Although the registration process is the same for all crops, quality parameters can vary. Beswetherick notes that criteria for canola, for example, are not as stringent as for some of the wheat classes.

Change continues

Right now, all this is happening against the backdrop of one of the most significant developments in the recent history of the Canadian grain industry: the impending removal of the Canadian Wheat Board’s single sales desk for wheat and barley.

How a post-monopoly environment will affect the Canadian Grain Commission is uncertain.

Some believe business will continue more or less as usual, only without a CWB monopoly. Others have serious doubts because the CWB and the Commission are closely linked.

In the meantime, the CGC itself is under the microscope. Suggested changes to the Canada Grain Act would eliminate mandatory requirements for inward inspection and weighing at licensed terminals and transfer elevators. Grain handlers themselves would report inward grain grades and weights.

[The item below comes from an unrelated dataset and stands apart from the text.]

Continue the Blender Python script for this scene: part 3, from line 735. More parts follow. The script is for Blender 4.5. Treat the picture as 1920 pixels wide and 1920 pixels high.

Some worry the changes, if implemented, would limit the CGC’s role as an independent arbiter and compromise assurance of fair payment to farmers — the very reason the Commission was formed in the first place.

“Regardless of changes proposed, we remain committed to the Canada Grain Act,” explains Hermanson. “That means that, through grain quality and quantity assurance as well as grain safety assurance, we will continue to ensure a dependable commodity both domestically and internationally, for the benefit of producers and the grain industry as a whole.”